ABN Amro Weighed Down by Costs, Writedowns 

(Bloomberg) --

Robert Swaak will have his work cut out for him when he takes over as chief executive officer of ABN Amro Bank NV in April.

The state-owned lender on Wednesday pushed back an expected decision to change its dividend policy, after fourth-quarter earnings significantly missed estimates amid impairments at its corporate and investment bank. As if that wasn’t enough, the bank warned of uncertain liabilities as a German tax evasion probe adds to a Dutch investigation of its alledged failures to check on clients.

Shares of ABN Amro fell the most in almost five months on the slew of bad news, underscoring the challenge for Swaak, the former head of consultant PwC in the Netherlands who will take over in April. The third CEO in a row who hasn’t risen through the bank’s ranks, he’ll need to consider ABN Amro’s prospects as an independent bank as legal challenges mount and negative interest rates add to a slew of homegrown issues.

Shares of ABN Amro fell as much as 7.3% and traded 6.9% lower at 1:00 p.m. in Amsterdam. The slump in the stock -- it’s now down about 28% over the past year -- may make it harder for the government to keep selling down the 56% stake that it still holds after a bailout during the financial crisis.

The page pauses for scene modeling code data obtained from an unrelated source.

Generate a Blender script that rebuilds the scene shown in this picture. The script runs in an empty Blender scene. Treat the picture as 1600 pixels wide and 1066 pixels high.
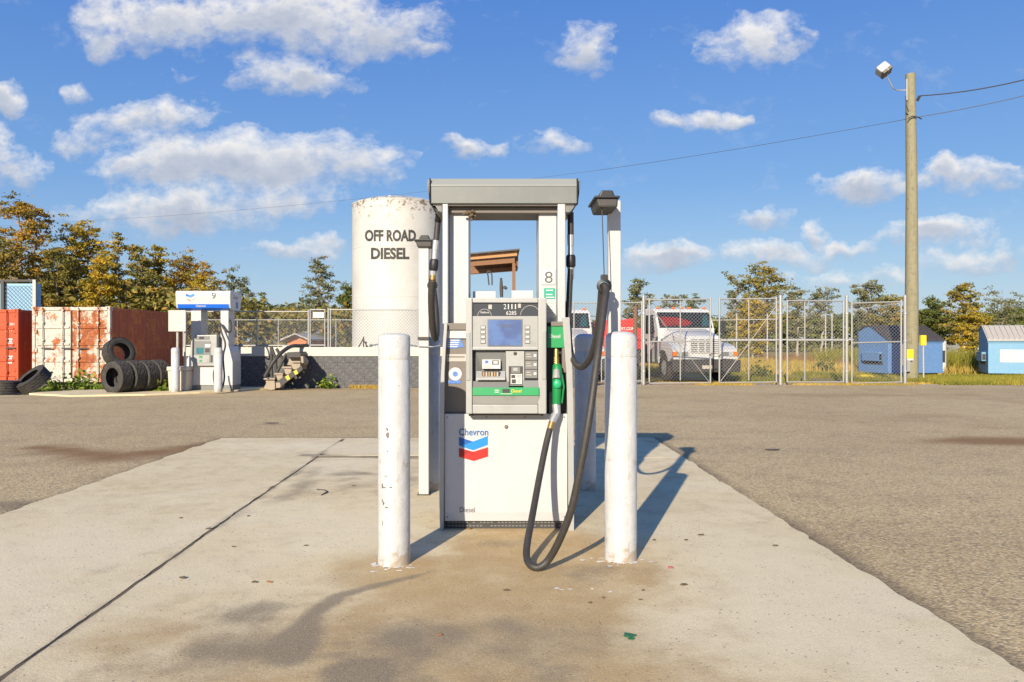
import bpy, bmesh, math, random
import numpy as np
from mathutils import Vector, Matrix
S = bpy.context.scene
COL = S.collection
R = math.radians
H, F, CX, CY = 1.42, 1200.0, 780.0, 533.0     # eye height, focal length and vanishing point used to lay out the place
def P(px, py, Y): return Vector(((px-CX)/F*Y, Y, H+(CY-py)/F*Y))
def G(px, py):
    Y = F*H/(py-CY); return Vector(((px-CX)/F*Y, Y, 0))
def X(px, Y): return (px-CX)/F*Y
def Z(py, Y): return H+(CY-py)/F*Y

# ------------------------------------------------------------------ camera
cam = bpy.data.cameras.new('camera'); cam.lens = 27.0; cam.sensor_width = 36.0; cam.shift_x = 20/1600
cam.clip_start = 0.05; cam.clip_end = 3000
co = bpy.data.objects.new('camera', cam); COL.objects.link(co)
co.location = (0, 0, H); co.rotation_euler = (R(90), 0, 0); S.camera = co

# ------------------------------------------------------------------ light
SUN = Vector((.765, 2.17, -1.0))
EL = math.atan2(1, math.hypot(SUN.x, SUN.y)); AZ = math.atan2(-SUN.x, -SUN.y)
sl = bpy.data.lights.new('sun', 'SUN'); sl.energy = 5.0; sl.angle = R(.55); sl.color = (1.0, .885, .70)
so = bpy.data.objects.new('sun', sl); COL.objects.link(so); so.rotation_euler = SUN.to_track_quat('-Z', 'Y').to_euler()
S.view_settings.view_transform = 'Standard'; S.view_settings.look = 'None'
S.view_settings.exposure = 0.55; S.view_settings.gamma = 1.0

# ------------------------------------------------------------------ node helpers
class NT:
    def __init__(s, tree): s.t = tree; s.n = tree.nodes; s.l = tree.links
    def new(s, typ, **kw):
        n = s.n.new(typ)
        for k, v in kw.items(): setattr(n, k, v)
        return n
    def put(s, sock, v):
        if v is None: return
        if isinstance(v, bpy.types.NodeSocket): s.l.new(v, sock)
        else:
            if sock.type == 'RGBA' and len(v) == 3: v = (*v, 1)
            sock.default_value = v
    def m(s, op, a, b=None, c=None, clamp=False):
        n = s.new('ShaderNodeMath', operation=op, use_clamp=clamp)
        for i, v in enumerate((a, b, c)): s.put(n.inputs[i], v)
        return n.outputs[0]
    def vm(s, op, a, b=None, c=None):
        n = s.new('ShaderNodeVectorMath', operation=op)
        for i, v in enumerate((a, b, c)): s.put(n.inputs[i], v)
        return n.outputs['Value'] if op in ('LENGTH', 'DOT_PRODUCT', 'DISTANCE') else n.outputs[0]
    def sep(s, v):
        n = s.new('ShaderNodeSeparateXYZ'); s.put(n.inputs[0], v); return n.outputs
    def comb(s, x, y, z):
        n = s.new('ShaderNodeCombineXYZ')
        for i, v in enumerate((x, y, z)): s.put(n.inputs[i], v)
        return n.outputs[0]
    def noise(s, vec, scale, detail=4, rough=.55, dist=0, color=False):
        n = s.new('ShaderNodeTexNoise'); s.put(n.inputs['Vector'], vec)
        n.inputs['Scale'].default_value = scale; n.inputs['Detail'].default_value = detail
        n.inputs['Roughness'].default_value = rough; n.inputs['Distortion'].default_value = dist
        return n.outputs['Color'] if color else n.outputs['Fac']
    def voro(s, vec, scale, feature='F1', out='Distance'):
        n = s.new('ShaderNodeTexVoronoi', feature=feature); s.put(n.inputs['Vector'], vec); n.inputs['Scale'].default_value = scale
        return n.outputs[out]
    def mr(s, v, a, b, c=0., d=1., smooth=True):
        n = s.new('ShaderNodeMapRange', interpolation_type='SMOOTHSTEP' if smooth else 'LINEAR'); s.put(n.inputs[0], v)
        for i, q in enumerate((a, b, c, d)): s.put(n.inputs[i+1], q)
        return n.outputs[0]
    def mix(s, f, a, b, blend='MIX'):
        n = s.new('ShaderNodeMix', data_type='RGBA', blend_type=blend); s.put(n.inputs[0], f); s.put(n.inputs[6], a); s.put(n.inputs[7], b)
        return n.outputs[2]
    def ramp(s, f, stops):
        n = s.new('ShaderNodeValToRGB'); s.put(n.inputs[0], f); e = n.color_ramp.elements
        while len(e) < len(stops): e.new(.5)
        for q, (p, c) in zip(e, stops): q.position = p; q.color = (*c, 1)
        return n.outputs[0]
    def attr(s, name, out='Color'):
        return s.new('ShaderNodeAttribute', attribute_name=name).outputs[out]
    def bump(s, h, strength=.3, dist=.01, normal=None):
        n = s.new('ShaderNodeBump'); s.put(n.inputs['Height'], h); n.inputs['Strength'].default_value = strength
        n.inputs['Distance'].default_value = dist; s.put(n.inputs['Normal'], normal); return n.outputs[0]

# ------------------------------------------------------------------ sky with clouds
W = bpy.data.worlds.new('World'); S.world = W; W.use_nodes = True
t = NT(W.node_tree); t.n.clear()
D = t.new('ShaderNodeTexCoord').outputs['Generated']
sky = t.new('ShaderNodeTexSky', sky_type='NISHITA', sun_disc=False)
sky.sun_elevation = EL; sky.sun_rotation = AZ; sky.air_density = 1.25; sky.dust_density = .35; sky.ozone_density = 2.2; sky.altitude = 0
dx, dy, dz = t.sep(D)
dyc = t.m('MAXIMUM', dy, .05)
uv0 = t.comb(t.m('DIVIDE', dx, dyc), t.m('DIVIDE', dz, dyc), 0.)
wob = t.vm('SUBTRACT', t.noise(uv0, 6.0, 3, .6, color=True), (.5, .5, .5))
wob2 = t.vm('SUBTRACT', t.noise(uv0, 28.0, 3, .6, color=True), (.5, .5, .5))
uv = t.vm('MULTIPLY_ADD', wob, (.13, .085, 0), uv0)
uv = t.vm('MULTIPLY_ADD', wob2, (.034, .028, 0), uv)
BL = [(250,25,140,52,1.1),(430,22,210,75,1.15),(590,45,120,56,1.05),(165,55,48,34,.9),(655,80,34,20,.6),(395,110,35,30,.6),
      (470,118,115,34,1.15),(120,140,32,20,.9),(230,190,130,36,.95),(300,185,85,40,.95),(135,215,65,28,.8),(240,225,70,14,.5),
      (390,262,245,58,1.3),(215,262,75,24,.9),(265,333,200,38,1.15),(430,318,130,26,1.0),(0,155,32,30,1.1),(25,262,70,36,.95),(-30,235,60,40,.8),
      (300,105,26,20,.45),(918,72,56,52,.85),(1175,62,82,46,1.0),(1120,78,40,26,.7),(1245,50,25,20,.45),
      (725,226,42,24,1.05),(785,229,28,15,.6),(870,219,52,25,1.05),(1040,188,52,20,.95),(1110,181,55,20,.9),(1160,176,35,17,.8),
      (1345,300,78,32,1.05),(1490,282,110,30,1.05),(1410,295,70,22,.9),(1565,268,50,12,.6),
      (1195,336,58,20,.95),(1272,365,34,18,1.05),(1060,405,110,22,.85),(1190,392,110,22,.95),(1320,384,60,17,.8),
      (1470,368,110,25,1.0),(1330,428,130,20,.75),(1540,405,110,24,.85),(450,386,95,16,.7),(525,372,55,14,.75),(640,243,18,12,.4),(120,320,60,14,.5),(700,420,90,14,.5)]
dens = None; wsum = None; ssum = None
for (px, py, a, b, k) in BL:
    u0, v0 = (px-CX)/F, (CY-py)/F; ia, ib = F/a, F/b
    q = t.vm('MULTIPLY_ADD', uv, (ia, ib, 0), (-u0*ia, -v0*ib, 0))
    w = t.m('MULTIPLY', t.m('SUBTRACT', 1.15, t.vm('LENGTH', q), clamp=True), k)
    sy = t.m('MULTIPLY', w, t.sep(q)[1])
    dens = w if dens is None else t.m('SMOOTH_MAX', dens, w, .12)
    wsum = w if wsum is None else t.m('ADD', wsum, w)
    ssum = sy if ssum is None else t.m('ADD', ssum, sy)
nz = t.noise(t.vm('MULTIPLY', uv, (1, 1.5, 1)), 10.0, 8, .66)
nzf = t.noise(t.vm('MULTIPLY', uv0, (1, 1.4, 1)), 38.0, 6, .6)
front = t.m('MULTIPLY', t.mr(dy, .25, .45), t.mr(t.m('ABSOLUTE', t.sep(uv0)[0]), .9, .75))
dome = t.vm('DIVIDE', D, t.comb(t.m('ADD', t.m('ABSOLUTE', dz), .15), t.m('ADD', t.m('ABSOLUTE', dz), .15), 1.))
gen = t.m('MULTIPLY', t.mr(t.noise(dome, 1.6, 6, .6), .56, .80, 0, 1.0), t.mr(dz, 0., .08))
dpl = t.m('ADD', t.m('ADD', t.m('MULTIPLY', dens, .86), t.m('MULTIPLY', t.m('SUBTRACT', nz, .52), 2.3)), t.m('MULTIPLY', t.m('SUBTRACT', nzf, .5), 1.0))
dpl = t.m('MULTIPLY', dpl, t.mr(dens, .02, .22))
dall = t.m('ADD', t.m('MULTIPLY', dpl, front), t.m('MULTIPLY', gen, t.m('SUBTRACT', 1., front)))
alpha = t.mr(dall, .06, .78, 0, 1, False)
vert = t.m('DIVIDE', ssum, t.m('ADD', wsum, .02))
lit = t.m('ADD', t.m('ADD', t.m('MULTIPLY', vert, .68), .55), t.m('MULTIPLY', t.m('SUBTRACT', nzf, .5), 1.1))
thick = t.mr(dall, .5, 1.25)
lit = t.m('SUBTRACT', lit, t.m('MULTIPLY', thick, .36))
lit = t.m('ADD', t.m('MULTIPLY', lit, front), t.m('MULTIPLY', .75, t.m('SUBTRACT', 1., front)))
ccol = t.ramp(lit, [(0., (.40, .45, .55)), (.35, (.54, .57, .64)), (.65, (.74, .735, .74)), (1., (.88, .86, .83))])
hs = t.new('ShaderNodeHueSaturation'); hs.inputs['Saturation'].default_value = 1.12; hs.inputs['Value'].default_value = 1.0
t.l.new(sky.outputs[0], hs.inputs['Color'])
grad = t.ramp(t.mr(dz, -.02, .55, 0, 1, False), [(0., (4.2, 5.6, 6.9)), (.12, (2.9, 4.6, 6.9)), (.38, (1.35, 3.05, 6.6)), (.75, (.66, 2.0, 6.1)), (1., (.50, 1.7, 5.6))])
skyc = t.mix(.74, hs.outputs[0], grad)
SKYK = .080
bg1 = t.new('ShaderNodeBackground'); t.put(bg1.inputs[0], skyc); bg1.inputs[1].default_value = SKYK
bg2 = t.new('ShaderNodeBackground'); t.put(bg2.inputs[0], ccol); bg2.inputs[1].default_value = .76
mx = t.new('ShaderNodeMixShader'); t.put(mx.inputs[0], t.m('MULTIPLY', alpha, .93)); t.l.new(bg1.outputs[0], mx.inputs[1]); t.l.new(bg2.outputs[0], mx.inputs[2])
t.l.new(mx.outputs[0], t.new('ShaderNodeOutputWorld').inputs[0])

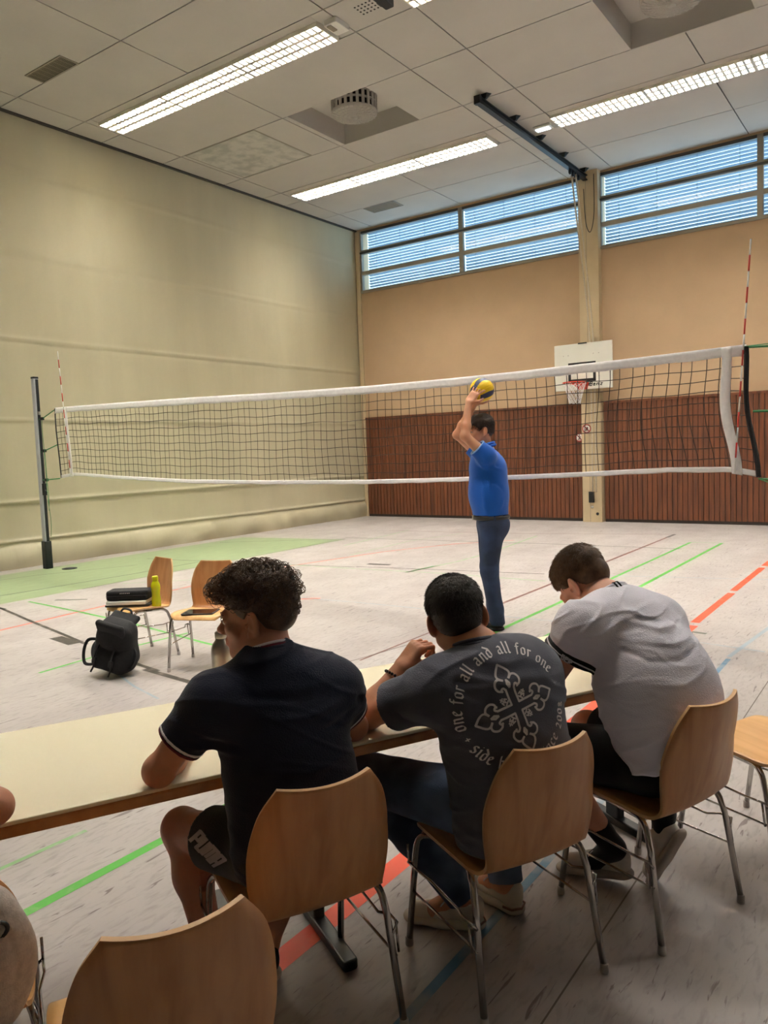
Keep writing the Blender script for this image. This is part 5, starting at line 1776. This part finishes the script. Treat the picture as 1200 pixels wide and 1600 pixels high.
make_shoe(P2, (.185, .13, 0), (.135, .41, 0), (0, 0, 1), wsh, whs, trimw, .285, heelmat=pinky)
m = MB()
for kk in range(20):
    a = 2 * math.pi * kk / 20
    w_ = Vector((-.237, .201, .893)); u_ = Vector((.78, 0, -.62)).normalized(); v_ = Vector((0, 1, 0))
    p_ = w_ + u_ * (.034 * math.cos(a)) + v_ * (.034 * math.sin(a))
    m.lathe([(0, -.0052), (.0037, -.0037), (.0052, 0), (.0037, .0037), (0, .0052)], p_, n=8)
m.build('bead_bracelet', [mat('dark_bracelet_beads', (34, 22, 20), .35)], P2)
h2 = mat('very_dark_hair', (44, 34, 29), .5, var=.3, scale=50, spec=.5)
hb = hair_sd(O2, R2, 1.0, .015, .005, .066, .0015, 60)
hv, hq = polygonise(hb, .004); hair2 = np_mesh('hair', hv, hq, h2, P2)
hair_strands(hv, O2, R2, 9000, .018, hair2, h2, comb=lambda q_: np.stack([q_[:, 0] * 4, -.5 - 0 * q_[:, 1], -np.where(q_[:, 2] > .09, -.1, 1.0)], 1), r=.0008, jitter=.5, lift=.5, zmin=-.06,
             lenf=lambda q_: np.clip(.35 + (q_[:, 2] + .03) / .13, .3, 1.1))

# ================= man in white
c3 = (-.794, 2.62); F3 = (-.94, .337)
P3 = person('man in a white t-shirt and black shorts bent over the table, head down', c3, F3)
J = dict(pel=(-.0, -.13, .56), chest=(-.01, -.01, .84), nb=(-.02, .135, 1.035), shL=(-.225, .085, .985), shR=(.165, .06, .950),
         elL=(-.275, .19, .785), wrL=(-.16, .42, .772), elR=(.30, .24, .785), wrR=(.02, .40, .775),
         hipL=(-.10, -.06, .54), knL=(-.19, .33, .50), anL=(-.03, .12, .14), hipR=(.10, -.06, .54), knR=(.135, .375, .480), anR=(.115, .015, .265),
         ftL=(-.06, .2, .06), ftR=(.105, .02, .15))
R3 = euler(math.radians(6), math.radians(46), 0); O3 = V3((-.008, .245, 1.078))
B = SD(); add_body(B, J, 1.04); add_head(B, O3, R3, 1.02, J['nb'], .062)
add_hand(B, J['wrL'], (.5, .8, 0), (0, 0, -1), (1, 0, 0), .25); add_hand(B, J['wrR'], (-.7, .6, 0), (0, 0, -1), (-1, 0, 0), .25)
clear_back(B, .024, .452); solid(B, 'body', SK3, P3, .0038)
white = cloth('white_cotton', (240, 236, 248), var=.02, rough=.8)
f = SD()
f.ecap((-.005, -.125, .52), (-.012, -.05, .78), .205, .215, .72, (1, 0, 0), .06)
f.ecap((-.012, -.06, .76), (-.018, .055, .935), .215, .185, .66, (1, 0, 0), .08)
f.cap(J['shL'], J['shR'], .074, k=.09)
f.cap((-.02, .085, 1.01), (-.14, .08, 1.0), .056, .048, .05); f.cap((-.02, .085, 1.01), (.11, .065, .99), .056, .050, .05)
eL, dL = sleeve(f, J['shL'], J['elL'], .44, .080, .072, .045); eR, dR = sleeve(f, J['shR'], J['elR'], .50, .076, .070, .045)
cutsleeve(f, eL, dL, .070, -1); cutsleeve(f, eR, dR, .070, 1)
f.cap((-.02, .155, 1.062), O3, .068, .068, .008, 's')
f.ops.append((lambda P: (.545 - P[:, 2]) - (P[:, 1] + .1) * .15, .008, 'i', None, None))
clear_back(f)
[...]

ABN Amro Weighed Down by Costs, Writedowns 

Fourth-quarter net income of was 316 million euros ($344 million), compared with an average estimate of 376 million euros. The state-controlled lender said negative interest rates weighed on profit while its cost-to-income ratio remained above the bank’s medium-term target.

ABN Amro, which had promised a dividend update at the end of the year, cited looming legal risks and regulatory changes to explain its decision to maintain a payout equal to 62% of “sustainable profit.” It said it will provide an update on the policy in the second half.

Wrong Timing

While the market will be disappointed over the unchanged policy, the dividend decision makes sense, KBC analyst Jason Kalamboussis said by email. “Delivering or promising better payouts would have been the wrong timing after such a poor quarter.”

The bank’s key Tier 1 capital ratio stood at 18.1%, which is considered high compared with European peers. ABN Amro has long faced criticism for preferring a high capital buffer over more generous payouts to shareholders.

Compliance costs continue to be high as the bank invests in its vetting of clients. ABN Amro spent about 400 million euros improving controls in 2019 and expects to pay a similar amount this year, Chief Financial Officer Clifford Abrahams said on Bloomberg Television.

Abrahams also said the bank’s return on equity is within its range, albeit on the lower end. ABN Amro is “feeling comfortable” from a capital point of view.